RECORDS TO USE:
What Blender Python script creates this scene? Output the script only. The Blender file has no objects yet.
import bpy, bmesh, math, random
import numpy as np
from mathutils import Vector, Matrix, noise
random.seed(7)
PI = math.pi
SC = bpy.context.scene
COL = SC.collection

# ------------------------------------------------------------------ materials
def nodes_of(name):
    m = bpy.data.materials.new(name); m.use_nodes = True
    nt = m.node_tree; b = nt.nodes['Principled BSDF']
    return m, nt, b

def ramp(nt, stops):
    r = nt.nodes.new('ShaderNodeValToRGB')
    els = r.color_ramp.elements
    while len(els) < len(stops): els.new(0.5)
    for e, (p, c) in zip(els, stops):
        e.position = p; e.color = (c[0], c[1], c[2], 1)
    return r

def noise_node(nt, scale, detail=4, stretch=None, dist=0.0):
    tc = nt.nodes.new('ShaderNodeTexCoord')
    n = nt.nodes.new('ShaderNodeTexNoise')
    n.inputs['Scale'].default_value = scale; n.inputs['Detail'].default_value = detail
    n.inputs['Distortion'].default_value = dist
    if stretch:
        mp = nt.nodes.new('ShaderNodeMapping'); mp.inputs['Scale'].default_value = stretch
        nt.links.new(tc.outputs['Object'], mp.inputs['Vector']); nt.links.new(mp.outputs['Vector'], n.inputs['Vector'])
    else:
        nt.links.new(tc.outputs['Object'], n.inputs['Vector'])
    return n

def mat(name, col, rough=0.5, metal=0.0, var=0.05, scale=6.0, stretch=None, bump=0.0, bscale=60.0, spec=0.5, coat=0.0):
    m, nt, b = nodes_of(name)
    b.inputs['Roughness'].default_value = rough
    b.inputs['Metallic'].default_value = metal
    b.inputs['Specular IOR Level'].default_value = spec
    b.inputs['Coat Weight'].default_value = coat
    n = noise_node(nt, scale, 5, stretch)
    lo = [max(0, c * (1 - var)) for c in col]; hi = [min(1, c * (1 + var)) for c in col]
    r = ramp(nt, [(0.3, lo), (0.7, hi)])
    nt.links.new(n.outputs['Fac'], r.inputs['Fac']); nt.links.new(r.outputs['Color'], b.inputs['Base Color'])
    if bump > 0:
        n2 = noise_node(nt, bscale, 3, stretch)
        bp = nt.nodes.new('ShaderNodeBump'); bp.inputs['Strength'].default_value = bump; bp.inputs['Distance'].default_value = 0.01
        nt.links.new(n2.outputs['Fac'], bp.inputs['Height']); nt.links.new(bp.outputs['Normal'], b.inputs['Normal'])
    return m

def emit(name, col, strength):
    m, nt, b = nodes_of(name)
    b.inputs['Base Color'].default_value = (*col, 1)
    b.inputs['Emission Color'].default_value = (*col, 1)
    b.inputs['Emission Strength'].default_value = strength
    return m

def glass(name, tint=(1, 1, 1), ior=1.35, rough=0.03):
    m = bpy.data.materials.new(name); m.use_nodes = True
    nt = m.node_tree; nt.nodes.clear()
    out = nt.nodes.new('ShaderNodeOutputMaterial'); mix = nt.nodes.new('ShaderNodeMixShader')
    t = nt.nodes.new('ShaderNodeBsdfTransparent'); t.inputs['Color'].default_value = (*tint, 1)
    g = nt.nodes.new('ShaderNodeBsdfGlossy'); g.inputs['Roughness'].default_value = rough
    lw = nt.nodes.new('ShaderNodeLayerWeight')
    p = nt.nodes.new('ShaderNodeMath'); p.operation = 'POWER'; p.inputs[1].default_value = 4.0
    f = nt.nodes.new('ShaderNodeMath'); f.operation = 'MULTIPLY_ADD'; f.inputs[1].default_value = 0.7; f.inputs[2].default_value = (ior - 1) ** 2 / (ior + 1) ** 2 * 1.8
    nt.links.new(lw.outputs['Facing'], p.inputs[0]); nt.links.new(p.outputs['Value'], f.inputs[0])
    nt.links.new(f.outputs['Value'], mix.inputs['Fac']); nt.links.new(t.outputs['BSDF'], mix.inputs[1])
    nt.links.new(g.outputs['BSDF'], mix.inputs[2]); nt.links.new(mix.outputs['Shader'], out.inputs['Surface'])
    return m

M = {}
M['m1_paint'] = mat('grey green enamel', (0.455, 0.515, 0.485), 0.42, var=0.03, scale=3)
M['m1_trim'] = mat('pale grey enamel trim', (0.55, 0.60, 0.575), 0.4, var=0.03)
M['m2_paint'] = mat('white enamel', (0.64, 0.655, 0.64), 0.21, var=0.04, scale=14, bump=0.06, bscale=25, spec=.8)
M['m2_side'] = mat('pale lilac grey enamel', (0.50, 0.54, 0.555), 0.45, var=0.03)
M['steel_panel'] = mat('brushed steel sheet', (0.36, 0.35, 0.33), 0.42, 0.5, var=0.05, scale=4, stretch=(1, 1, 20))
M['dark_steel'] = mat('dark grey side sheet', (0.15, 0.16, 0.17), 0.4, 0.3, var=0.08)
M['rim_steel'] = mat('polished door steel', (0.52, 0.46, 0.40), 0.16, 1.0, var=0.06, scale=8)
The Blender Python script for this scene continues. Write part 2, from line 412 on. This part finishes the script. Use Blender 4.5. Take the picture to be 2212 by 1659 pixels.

THE REQUEST: Return only the lines spanning from the first line of the material through the line with "COL = SC.collection", copied exactly, both ends kept.

RESPONSE FOR THIS EXERCISE:
What Blender Python script creates this scene? Output the script only. The Blender file has no objects yet.
import bpy, bmesh, math, random
import numpy as np
from mathutils import Vector, Matrix, noise
random.seed(7)
PI = math.pi
SC = bpy.context.scene
COL = SC.collection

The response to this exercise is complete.